Moret abandonó el impresionismo y sintió una especial atracción por los nabis, los “profetas del arte”. Estos artistas realizaban una pintura que deformaba la realidad al pasarla por el filtro de la emoción subjetiva. A eso se añade el valor estético que dan a los colores planos, que fueron un buen aliado para exaltar el gusto por los temas exóticos.
Pintura decorativa
La polifacética personalidad de Albert André abarcó muchos ámbitos: fue pintor, decorador, dibujante, ilustrador y conservador de museos. El artista se inspiró en el sintetismo de Gauguin y logró traspasar una realidad más allá de lo visible gracias, en parte, a la exaltación del color: buen ejemplo de ello lo tenemos en Mujer con pavos reales. De su faceta como decorador se exhiben los paneles realizados para el comedor de Joseph Durand-Ruel. Con el paso del tiempo, su obra se vuelve más intimista, como se aprecia en La Tonnelle, que capta un instante familiar y efímero enmarcado por la intensidad de la luz y una vegetación exaltada por el riquísimo colorido.
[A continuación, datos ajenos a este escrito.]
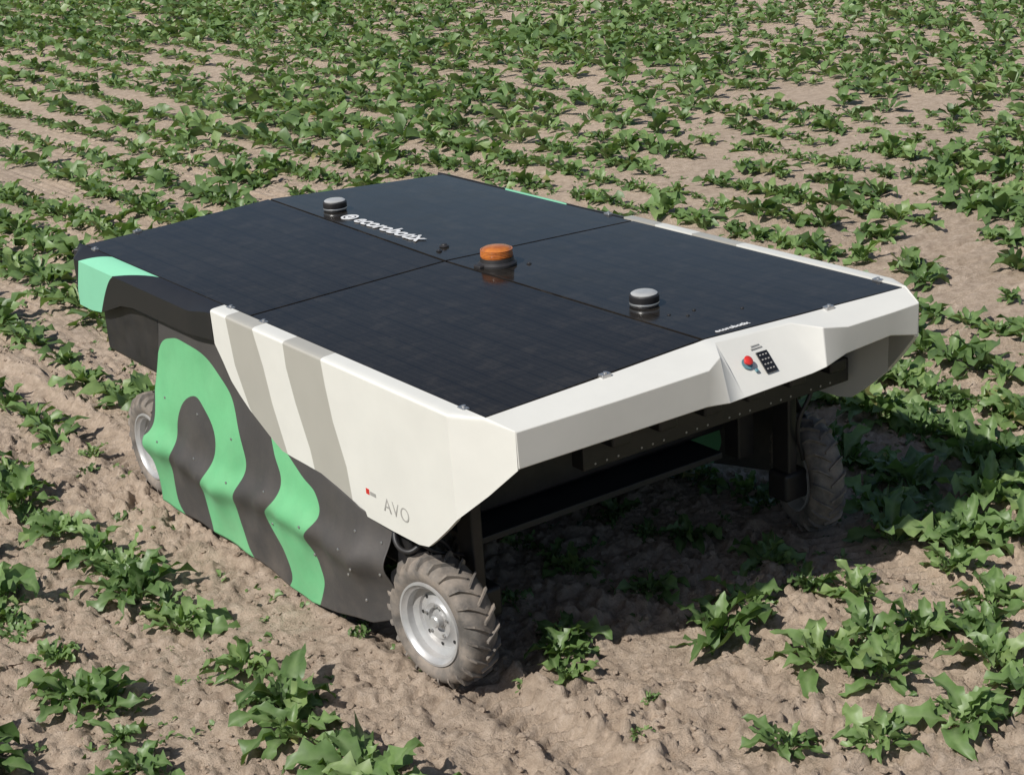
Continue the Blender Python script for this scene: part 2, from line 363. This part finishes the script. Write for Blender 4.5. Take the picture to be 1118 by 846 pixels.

Paul Durand-Ruel murió en París en 1922, a los 90 años. El hombre que todo lo convertía en arte y que lo dio todo por los artistas dejó un legado que continuó en manos de su famila hasta 1974, año en que se cerró su galería. “Y pensar que si yo hubiera fallecido a los 60 años –dijo él mismo hacia el final de su vida–, habría muerto agobiado por las deudas y en bancarrota, rodeado de la riqueza de unos tesoros infravalorados”.